**TASK DATA**
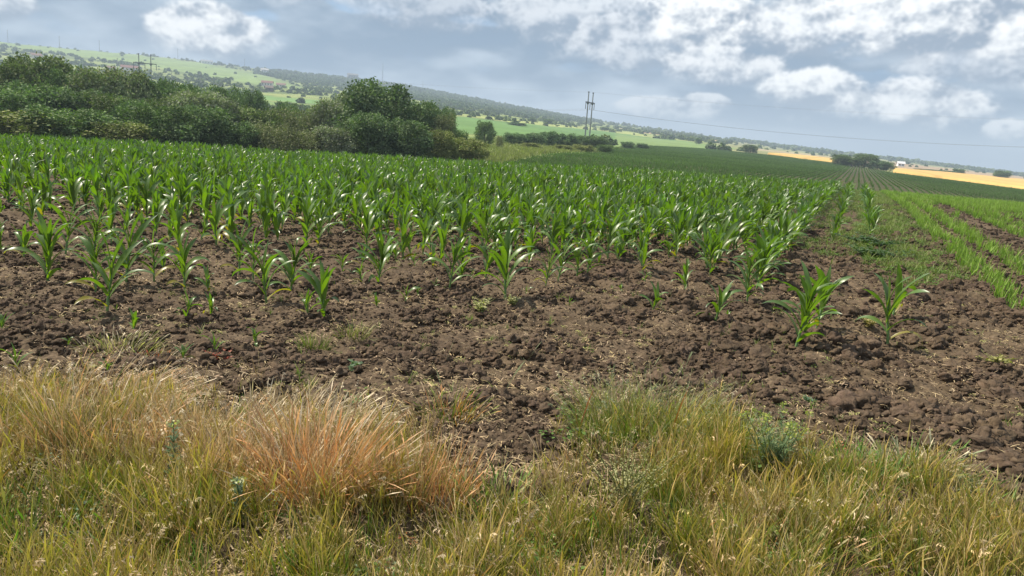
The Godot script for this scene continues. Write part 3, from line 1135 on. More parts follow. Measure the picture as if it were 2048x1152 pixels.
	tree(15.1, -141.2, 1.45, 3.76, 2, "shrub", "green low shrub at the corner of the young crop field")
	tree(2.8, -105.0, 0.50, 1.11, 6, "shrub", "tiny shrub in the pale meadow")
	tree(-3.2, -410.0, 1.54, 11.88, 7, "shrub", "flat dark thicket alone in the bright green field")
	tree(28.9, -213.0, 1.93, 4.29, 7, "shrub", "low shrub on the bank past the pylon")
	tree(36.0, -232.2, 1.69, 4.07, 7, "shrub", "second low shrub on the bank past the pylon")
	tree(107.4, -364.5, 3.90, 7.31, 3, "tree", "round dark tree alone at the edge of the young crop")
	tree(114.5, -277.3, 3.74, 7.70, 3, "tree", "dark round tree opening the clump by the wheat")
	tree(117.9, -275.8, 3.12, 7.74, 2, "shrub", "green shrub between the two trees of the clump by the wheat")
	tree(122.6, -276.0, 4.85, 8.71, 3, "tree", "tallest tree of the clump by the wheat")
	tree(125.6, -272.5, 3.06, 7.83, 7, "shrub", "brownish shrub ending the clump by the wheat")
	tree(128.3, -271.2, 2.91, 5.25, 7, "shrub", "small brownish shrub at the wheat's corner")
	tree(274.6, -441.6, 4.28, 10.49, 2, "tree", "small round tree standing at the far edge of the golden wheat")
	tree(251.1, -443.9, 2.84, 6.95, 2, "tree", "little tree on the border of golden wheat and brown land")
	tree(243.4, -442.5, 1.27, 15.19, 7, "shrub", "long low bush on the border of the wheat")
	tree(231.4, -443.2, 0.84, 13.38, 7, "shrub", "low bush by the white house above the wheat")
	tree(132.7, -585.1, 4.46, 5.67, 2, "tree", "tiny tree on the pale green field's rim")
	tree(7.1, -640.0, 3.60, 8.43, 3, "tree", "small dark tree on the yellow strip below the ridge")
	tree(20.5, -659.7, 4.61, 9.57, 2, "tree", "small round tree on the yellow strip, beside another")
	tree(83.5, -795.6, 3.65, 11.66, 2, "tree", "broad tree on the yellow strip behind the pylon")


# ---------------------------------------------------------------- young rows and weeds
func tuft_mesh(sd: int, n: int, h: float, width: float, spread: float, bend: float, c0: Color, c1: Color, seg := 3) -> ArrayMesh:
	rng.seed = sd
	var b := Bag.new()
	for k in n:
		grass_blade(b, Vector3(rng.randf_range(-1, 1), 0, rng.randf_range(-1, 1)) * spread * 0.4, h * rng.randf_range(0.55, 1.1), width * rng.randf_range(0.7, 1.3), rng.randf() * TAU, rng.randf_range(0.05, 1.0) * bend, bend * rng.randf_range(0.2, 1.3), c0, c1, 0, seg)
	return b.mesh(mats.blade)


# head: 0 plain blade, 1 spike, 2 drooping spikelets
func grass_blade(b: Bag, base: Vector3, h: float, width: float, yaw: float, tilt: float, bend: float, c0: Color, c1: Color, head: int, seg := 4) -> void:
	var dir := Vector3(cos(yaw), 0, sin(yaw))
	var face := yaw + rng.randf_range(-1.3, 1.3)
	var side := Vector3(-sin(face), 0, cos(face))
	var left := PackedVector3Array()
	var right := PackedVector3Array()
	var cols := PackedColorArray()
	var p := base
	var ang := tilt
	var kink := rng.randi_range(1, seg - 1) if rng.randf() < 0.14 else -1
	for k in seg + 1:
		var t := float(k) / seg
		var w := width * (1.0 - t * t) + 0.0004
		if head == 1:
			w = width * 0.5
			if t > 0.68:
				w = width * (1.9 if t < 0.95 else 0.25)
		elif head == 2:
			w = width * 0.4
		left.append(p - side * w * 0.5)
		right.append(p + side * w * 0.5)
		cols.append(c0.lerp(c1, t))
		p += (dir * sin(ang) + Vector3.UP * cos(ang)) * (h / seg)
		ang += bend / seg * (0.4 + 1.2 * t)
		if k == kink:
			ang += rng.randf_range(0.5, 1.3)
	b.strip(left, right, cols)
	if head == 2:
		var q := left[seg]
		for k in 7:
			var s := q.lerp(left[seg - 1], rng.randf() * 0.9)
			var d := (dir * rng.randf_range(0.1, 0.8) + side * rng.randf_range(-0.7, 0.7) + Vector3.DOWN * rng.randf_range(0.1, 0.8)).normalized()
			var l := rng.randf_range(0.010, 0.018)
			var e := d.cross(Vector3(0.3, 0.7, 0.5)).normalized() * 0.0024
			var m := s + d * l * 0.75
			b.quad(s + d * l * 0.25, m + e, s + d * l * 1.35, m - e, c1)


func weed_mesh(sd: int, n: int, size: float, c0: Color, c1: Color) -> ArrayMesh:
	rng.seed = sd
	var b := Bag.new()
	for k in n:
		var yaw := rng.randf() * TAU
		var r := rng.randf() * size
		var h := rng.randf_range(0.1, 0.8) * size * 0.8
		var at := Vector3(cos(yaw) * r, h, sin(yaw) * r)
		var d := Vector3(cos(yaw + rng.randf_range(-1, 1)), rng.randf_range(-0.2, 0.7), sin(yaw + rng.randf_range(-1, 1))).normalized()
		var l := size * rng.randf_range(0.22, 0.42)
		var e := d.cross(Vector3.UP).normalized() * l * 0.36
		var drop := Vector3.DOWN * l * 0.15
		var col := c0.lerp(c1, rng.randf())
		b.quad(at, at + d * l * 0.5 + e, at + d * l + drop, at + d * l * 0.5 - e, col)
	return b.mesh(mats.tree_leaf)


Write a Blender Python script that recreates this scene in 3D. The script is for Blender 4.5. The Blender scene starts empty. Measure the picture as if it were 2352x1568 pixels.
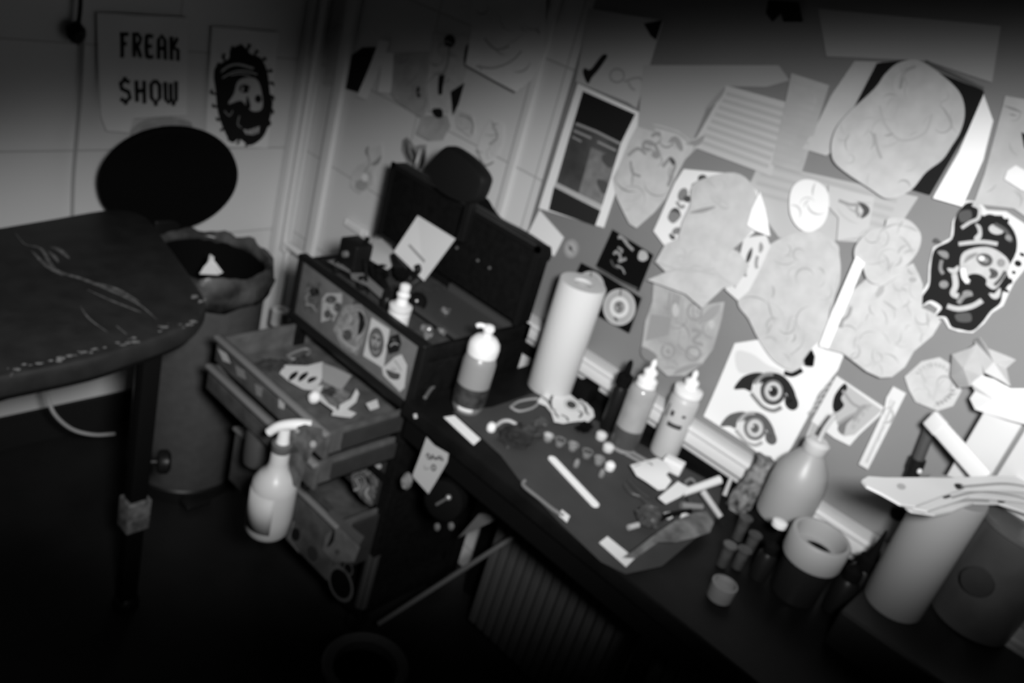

**SET EXERCISE**
Give all the lines above again, character for character, without pictures.

**COMPLETED EXERCISE**
The Godot script for this scene continues. Write part 3, from line 1135 on. More parts follow. Measure the picture as if it were 2048x1152 pixels.
	tree(15.1, -141.2, 1.45, 3.76, 2, "shrub", "green low shrub at the corner of the young crop field")
	tree(2.8, -105.0, 0.50, 1.11, 6, "shrub", "tiny shrub in the pale meadow")
	tree(-3.2, -410.0, 1.54, 11.88, 7, "shrub", "flat dark thicket alone in the bright green field")
	tree(28.9, -213.0, 1.93, 4.29, 7, "shrub", "low shrub on the bank past the pylon")
	tree(36.0, -232.2, 1.69, 4.07, 7, "shrub", "second low shrub on the bank past the pylon")
	tree(107.4, -364.5, 3.90, 7.31, 3, "tree", "round dark tree alone at the edge of the young crop")
	tree(114.5, -277.3, 3.74, 7.70, 3, "tree", "dark round tree opening the clump by the wheat")
	tree(117.9, -275.8, 3.12, 7.74, 2, "shrub", "green shrub between the two trees of the clump by the wheat")
	tree(122.6, -276.0, 4.85, 8.71, 3, "tree", "tallest tree of the clump by the wheat")
	tree(125.6, -272.5, 3.06, 7.83, 7, "shrub", "brownish shrub ending the clump by the wheat")
	tree(128.3, -271.2, 2.91, 5.25, 7, "shrub", "small brownish shrub at the wheat's corner")
	tree(274.6, -441.6, 4.28, 10.49, 2, "tree", "small round tree standing at the far edge of the golden wheat")
	tree(251.1, -443.9, 2.84, 6.95, 2, "tree", "little tree on the border of golden wheat and brown land")
	tree(243.4, -442.5, 1.27, 15.19, 7, "shrub", "long low bush on the border of the wheat")
	tree(231.4, -443.2, 0.84, 13.38, 7, "shrub", "low bush by the white house above the wheat")
	tree(132.7, -585.1, 4.46, 5.67, 2, "tree", "tiny tree on the pale green field's rim")
	tree(7.1, -640.0, 3.60, 8.43, 3, "tree", "small dark tree on the yellow strip below the ridge")
	tree(20.5, -659.7, 4.61, 9.57, 2, "tree", "small round tree on the yellow strip, beside another")
	tree(83.5, -795.6, 3.65, 11.66, 2, "tree", "broad tree on the yellow strip behind the pylon")


# ---------------------------------------------------------------- young rows and weeds
func tuft_mesh(sd: int, n: int, h: float, width: float, spread: float, bend: float, c0: Color, c1: Color, seg := 3) -> ArrayMesh:
	rng.seed = sd
	var b := Bag.new()
	for k in n:
		grass_blade(b, Vector3(rng.randf_range(-1, 1), 0, rng.randf_range(-1, 1)) * spread * 0.4, h * rng.randf_range(0.55, 1.1), width * rng.randf_range(0.7, 1.3), rng.randf() * TAU, rng.randf_range(0.05, 1.0) * bend, bend * rng.randf_range(0.2, 1.3), c0, c1, 0, seg)
	return b.mesh(mats.blade)


# head: 0 plain blade, 1 spike, 2 drooping spikelets
func grass_blade(b: Bag, base: Vector3, h: float, width: float, yaw: float, tilt: float, bend: float, c0: Color, c1: Color, head: int, seg := 4) -> void:
	var dir := Vector3(cos(yaw), 0, sin(yaw))
	var face := yaw + rng.randf_range(-1.3, 1.3)
	var side := Vector3(-sin(face), 0, cos(face))
	var left := PackedVector3Array()
	var right := PackedVector3Array()
	var cols := PackedColorArray()
	var p := base
	var ang := tilt
	var kink := rng.randi_range(1, seg - 1) if rng.randf() < 0.14 else -1
	for k in seg + 1:
		var t := float(k) / seg
		var w := width * (1.0 - t * t) + 0.0004
		if head == 1:
			w = width * 0.5
			if t > 0.68:
				w = width * (1.9 if t < 0.95 else 0.25)
		elif head == 2:
			w = width * 0.4
		left.append(p - side * w * 0.5)
		right.append(p + side * w * 0.5)
		cols.append(c0.lerp(c1, t))
		p += (dir * sin(ang) + Vector3.UP * cos(ang)) * (h / seg)
		ang += bend / seg * (0.4 + 1.2 * t)
		if k == kink:
			ang += rng.randf_range(0.5, 1.3)
	b.strip(left, right, cols)
	if head == 2:
		var q := left[seg]
		for k in 7:
			var s := q.lerp(left[seg - 1], rng.randf() * 0.9)
			var d := (dir * rng.randf_range(0.1, 0.8) + side * rng.randf_range(-0.7, 0.7) + Vector3.DOWN * rng.randf_range(0.1, 0.8)).normalized()
			var l := rng.randf_range(0.010, 0.018)
			var e := d.cross(Vector3(0.3, 0.7, 0.5)).normalized() * 0.0024
			var m := s + d * l * 0.75
			b.quad(s + d * l * 0.25, m + e, s + d * l * 1.35, m - e, c1)


func weed_mesh(sd: int, n: int, size: float, c0: Color, c1: Color) -> ArrayMesh:
	rng.seed = sd
	var b := Bag.new()
	for k in n:
		var yaw := rng.randf() * TAU
		var r := rng.randf() * size
		var h := rng.randf_range(0.1, 0.8) * size * 0.8
		var at := Vector3(cos(yaw) * r, h, sin(yaw) * r)
		var d := Vector3(cos(yaw + rng.randf_range(-1, 1)), rng.randf_range(-0.2, 0.7), sin(yaw + rng.randf_range(-1, 1))).normalized()
		var l := size * rng.randf_range(0.22, 0.42)
		var e := d.cross(Vector3.UP).normalized() * l * 0.36
		var drop := Vector3.DOWN * l * 0.15
		var col := c0.lerp(c1, rng.randf())
		b.quad(at, at + d * l * 0.5 + e, at + d * l + drop, at + d * l * 0.5 - e, col)
	return b.mesh(mats.tree_leaf)


Write a Blender Python script that recreates this scene in 3D. The script is for Blender 4.5. The Blender scene starts empty. Measure the picture as if it were 2352x1568 pixels.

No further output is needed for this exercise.